Monday, June 16, 2008

Party unity?

If all you had to go on was the media coverage of the past few months, you'd think that if any political party had a problem with unity, it'd be the Democrats. After all, they had a vicious primary battle between Barack Obama and Hillary Clinton, with much bitterness on either side. There were numerous op/eds and analyses that spoke gravely about the daunting task that Obama now faces to "unite the party".

But is it really true?

The truth is that the Democrats are energized. Anyone can see that based on the record turnout throughout the primaries. George W. Bush is incredibly unpopular, and there is a general consensus forming that his policies have basically wrecked the country's economy, tore up the constitution, and blasted apart America's image worldwide. In this climate, it would be a shock if the Democrat wasn't a heavy favorite.

And sure enough, as the primary fades from memory, Obama is doing better and better in the polls. Many states have yet to be surveyed, but Fivethirtyeight has Obama with 300 electoral votes (well over the 269 needed to win) and a 62.1% win percentage, while Electoral Vote has him with 304 (see the widget over there on the right). As more recent polls are included to reflect Obama's post primary bounce, these numbers may start to look even more favorable.

But most devastating to the "disunity" theory is the fact that among Clinton's most important constituency, women, Obama leads McCain by significant margins, outperforming John Kerry and Al Gore. Frank Rich does a good job of breaking down the numbers in this op/ed:

New polls show Mr. Obama opening up a huge lead among female voters — beating Mr. McCain by 13 percentage points in the Gallup and Rasmussen polls and by 19 points in the latest Wall Street Journal-NBC News survey.

How huge is a 13- to 19-percentage-point lead? John Kerry won women by only 3 points, Al Gore by 11.

The real question is how Mr. McCain and his press enablers could seriously assert that he will pick up disaffected female voters in the aftermath of the brutal Obama-Clinton nomination battle. Even among Democrats, Mr. Obama lost only the oldest female voters to Mrs. Clinton.
But as we know from our Groundhog Days of 2008, a fictional campaign narrative, once set in the concrete of Beltway bloviation, must be recited incessantly, especially on cable television, no matter what facts stand in the way. Only an earthquake — the Iowa results, for instance — could shatter such previously immutable story lines as the Clinton campaign’s invincibility and the innate hostility of white voters to a black candidate.

Our new bogus narrative rose from the ashes of Mrs. Clinton’s concession to Mr. Obama, amid the raucous debate over what role misogyny played in her defeat. A few female Clinton supporters — or so they identified themselves — appeared on YouTube and Fox News to say they were so infuriated by sexism that they would vote for Mr.
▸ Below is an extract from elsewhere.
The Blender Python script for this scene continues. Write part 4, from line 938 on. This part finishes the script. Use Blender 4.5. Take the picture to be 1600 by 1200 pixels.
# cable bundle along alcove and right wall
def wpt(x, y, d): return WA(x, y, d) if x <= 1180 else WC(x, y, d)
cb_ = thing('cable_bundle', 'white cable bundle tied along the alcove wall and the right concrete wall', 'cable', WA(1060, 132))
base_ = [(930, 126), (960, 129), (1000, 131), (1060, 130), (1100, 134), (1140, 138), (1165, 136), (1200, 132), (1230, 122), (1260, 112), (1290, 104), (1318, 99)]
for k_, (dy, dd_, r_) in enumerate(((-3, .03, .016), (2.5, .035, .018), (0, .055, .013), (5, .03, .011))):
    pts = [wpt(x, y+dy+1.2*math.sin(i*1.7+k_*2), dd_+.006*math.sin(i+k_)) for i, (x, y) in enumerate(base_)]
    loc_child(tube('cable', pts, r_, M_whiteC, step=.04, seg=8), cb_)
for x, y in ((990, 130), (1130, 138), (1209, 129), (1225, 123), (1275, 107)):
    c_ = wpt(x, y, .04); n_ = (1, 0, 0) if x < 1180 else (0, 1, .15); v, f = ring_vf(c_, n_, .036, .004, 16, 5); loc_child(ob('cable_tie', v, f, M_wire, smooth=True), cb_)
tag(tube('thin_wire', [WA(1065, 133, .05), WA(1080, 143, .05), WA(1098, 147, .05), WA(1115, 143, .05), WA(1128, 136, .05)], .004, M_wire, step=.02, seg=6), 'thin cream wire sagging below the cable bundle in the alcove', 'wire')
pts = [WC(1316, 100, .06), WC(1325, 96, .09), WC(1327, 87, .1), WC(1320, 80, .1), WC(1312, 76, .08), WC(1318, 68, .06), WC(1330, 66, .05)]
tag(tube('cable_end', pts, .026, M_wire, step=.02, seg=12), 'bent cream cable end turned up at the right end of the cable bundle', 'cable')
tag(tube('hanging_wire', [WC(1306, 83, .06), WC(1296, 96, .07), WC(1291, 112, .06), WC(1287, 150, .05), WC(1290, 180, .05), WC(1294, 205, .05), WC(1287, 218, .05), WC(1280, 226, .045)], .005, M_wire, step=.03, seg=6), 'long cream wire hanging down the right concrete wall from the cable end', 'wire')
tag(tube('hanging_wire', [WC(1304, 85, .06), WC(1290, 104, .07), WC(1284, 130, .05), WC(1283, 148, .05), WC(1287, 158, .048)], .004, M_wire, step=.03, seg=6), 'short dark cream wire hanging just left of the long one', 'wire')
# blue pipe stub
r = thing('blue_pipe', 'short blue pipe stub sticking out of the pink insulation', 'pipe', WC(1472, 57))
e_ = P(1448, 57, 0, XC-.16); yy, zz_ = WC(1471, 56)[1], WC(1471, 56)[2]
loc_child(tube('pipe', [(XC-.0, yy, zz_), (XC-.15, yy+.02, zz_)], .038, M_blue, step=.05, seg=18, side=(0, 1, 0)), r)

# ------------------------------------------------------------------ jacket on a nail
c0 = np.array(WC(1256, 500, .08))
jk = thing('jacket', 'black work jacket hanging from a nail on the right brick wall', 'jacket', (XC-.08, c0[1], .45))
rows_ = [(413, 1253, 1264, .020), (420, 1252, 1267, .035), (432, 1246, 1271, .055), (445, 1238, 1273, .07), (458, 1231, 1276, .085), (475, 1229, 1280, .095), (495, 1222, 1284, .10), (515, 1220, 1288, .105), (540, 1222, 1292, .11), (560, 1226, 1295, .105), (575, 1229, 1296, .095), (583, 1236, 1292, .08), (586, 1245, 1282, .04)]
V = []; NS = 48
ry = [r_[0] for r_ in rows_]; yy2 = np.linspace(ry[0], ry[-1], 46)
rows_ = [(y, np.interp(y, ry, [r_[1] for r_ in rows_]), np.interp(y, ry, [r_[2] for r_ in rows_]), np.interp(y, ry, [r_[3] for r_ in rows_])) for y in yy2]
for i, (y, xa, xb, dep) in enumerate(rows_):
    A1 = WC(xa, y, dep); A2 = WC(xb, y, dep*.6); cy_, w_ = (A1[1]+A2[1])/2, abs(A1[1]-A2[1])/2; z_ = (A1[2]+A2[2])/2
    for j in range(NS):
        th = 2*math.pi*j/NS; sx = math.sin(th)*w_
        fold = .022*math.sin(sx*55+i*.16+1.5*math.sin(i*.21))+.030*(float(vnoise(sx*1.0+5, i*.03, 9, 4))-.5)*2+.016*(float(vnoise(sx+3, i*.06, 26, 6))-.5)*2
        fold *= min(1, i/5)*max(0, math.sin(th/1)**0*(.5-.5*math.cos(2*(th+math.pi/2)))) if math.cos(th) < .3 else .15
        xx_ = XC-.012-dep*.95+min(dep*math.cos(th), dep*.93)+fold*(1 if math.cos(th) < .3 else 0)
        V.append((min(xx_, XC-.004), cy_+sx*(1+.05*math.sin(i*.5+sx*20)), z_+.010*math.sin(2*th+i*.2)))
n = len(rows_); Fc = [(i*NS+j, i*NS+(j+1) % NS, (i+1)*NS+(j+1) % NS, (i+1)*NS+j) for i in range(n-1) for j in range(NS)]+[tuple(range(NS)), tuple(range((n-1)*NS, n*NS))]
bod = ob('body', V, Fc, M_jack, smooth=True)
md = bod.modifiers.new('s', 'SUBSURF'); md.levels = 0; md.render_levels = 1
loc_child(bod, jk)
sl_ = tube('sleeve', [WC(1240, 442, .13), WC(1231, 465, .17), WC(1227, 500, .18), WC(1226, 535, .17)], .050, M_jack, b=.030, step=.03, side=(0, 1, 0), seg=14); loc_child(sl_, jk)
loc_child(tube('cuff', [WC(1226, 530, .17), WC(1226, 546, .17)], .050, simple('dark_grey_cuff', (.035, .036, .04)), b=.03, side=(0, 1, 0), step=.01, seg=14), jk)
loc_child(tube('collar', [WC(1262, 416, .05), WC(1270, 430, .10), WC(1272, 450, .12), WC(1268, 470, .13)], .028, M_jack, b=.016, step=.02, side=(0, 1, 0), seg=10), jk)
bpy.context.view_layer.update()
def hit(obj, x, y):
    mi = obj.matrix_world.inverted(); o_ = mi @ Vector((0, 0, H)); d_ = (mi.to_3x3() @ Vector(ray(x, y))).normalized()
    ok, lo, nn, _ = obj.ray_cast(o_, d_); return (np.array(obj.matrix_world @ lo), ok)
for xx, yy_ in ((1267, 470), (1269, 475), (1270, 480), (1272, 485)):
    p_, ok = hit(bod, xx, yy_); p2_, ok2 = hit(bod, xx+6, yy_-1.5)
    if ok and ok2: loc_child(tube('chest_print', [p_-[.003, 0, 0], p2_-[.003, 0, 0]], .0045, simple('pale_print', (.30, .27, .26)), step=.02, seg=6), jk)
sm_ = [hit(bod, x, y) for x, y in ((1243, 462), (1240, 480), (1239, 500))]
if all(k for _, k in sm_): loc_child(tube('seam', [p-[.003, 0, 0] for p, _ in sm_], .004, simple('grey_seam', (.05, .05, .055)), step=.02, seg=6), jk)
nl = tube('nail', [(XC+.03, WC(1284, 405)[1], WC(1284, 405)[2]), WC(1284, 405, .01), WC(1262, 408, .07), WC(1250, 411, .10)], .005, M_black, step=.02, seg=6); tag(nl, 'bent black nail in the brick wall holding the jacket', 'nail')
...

McCain.

Now, there’s no question that men played a big role in Mrs. Clinton’s narrow loss, starting with Barack Obama, Bill Clinton and Mark Penn. And the evidence of misogyny in the press and elsewhere is irrefutable, even if it was not the determinative factor in the race. But the notion that all female Clinton supporters became “angry white women” once their candidate lost — to the hysterical extreme where even lifelong Democrats would desert their own party en masse — is itself a sexist stereotype. That’s why some of the same talking heads and Republican operatives who gleefully insulted Mrs. Clinton are now peddling this fable on such flimsy anecdotal evidence.

In fact, it's McCain who faces the real challenge of party unity:

The conservative hostility toward McCain heralded by the early attacks of Rush Limbaugh, Ann Coulter and James Dobson is proliferating. Bay Buchanan, the party activist who endorsed Mitt Romney, wrote this month that Mr. McCain is “incapable of energizing his party, brings no new people to the polls” and “has a personality that is best kept under wraps.” When Mr. McCain ditched the preachers John Hagee and Rod Parsley after learning that their endorsements antagonized Catholics, Muslims and Jews, he ended up getting a whole new flock of evangelical Christians furious at him too.

The revolt is not limited to the usual cranky right-wing suspects. The antiwar acolytes of Ron Paul are planning a large rally for convention week in Minneapolis. The conservative legal scholar Douglas Kmiec has endorsed Mr. Obama, as have both the economic adviser to Newt Gingrich’s “Contract With America,” Lawrence Hunter, and the neocon historian Francis Fukuyama. Rupert Murdoch is publicly flirting with the Democrat as well. Even Dick Cheney emerged from his bunker this month to gratuitously dismiss Mr. McCain’s gas-tax holiday proposal as “a false notion” before the National Press Club.

These are not anomalies. Last week The Hill reported that at least 14 Republican members of Congress have refused to endorse or publicly support Mr. McCain. Congressional Quarterly found that of the 62,800 donors who maxed out to Mr. Bush’s campaign in 2004, only about 5,000 (some 8 percent) have contributed to his putative successor.

Moral of the story? The pundits are not to be trusted. It's in their interests to portray the Democrats as divided, because it predicts a close presidential race. A close race is good for ratings.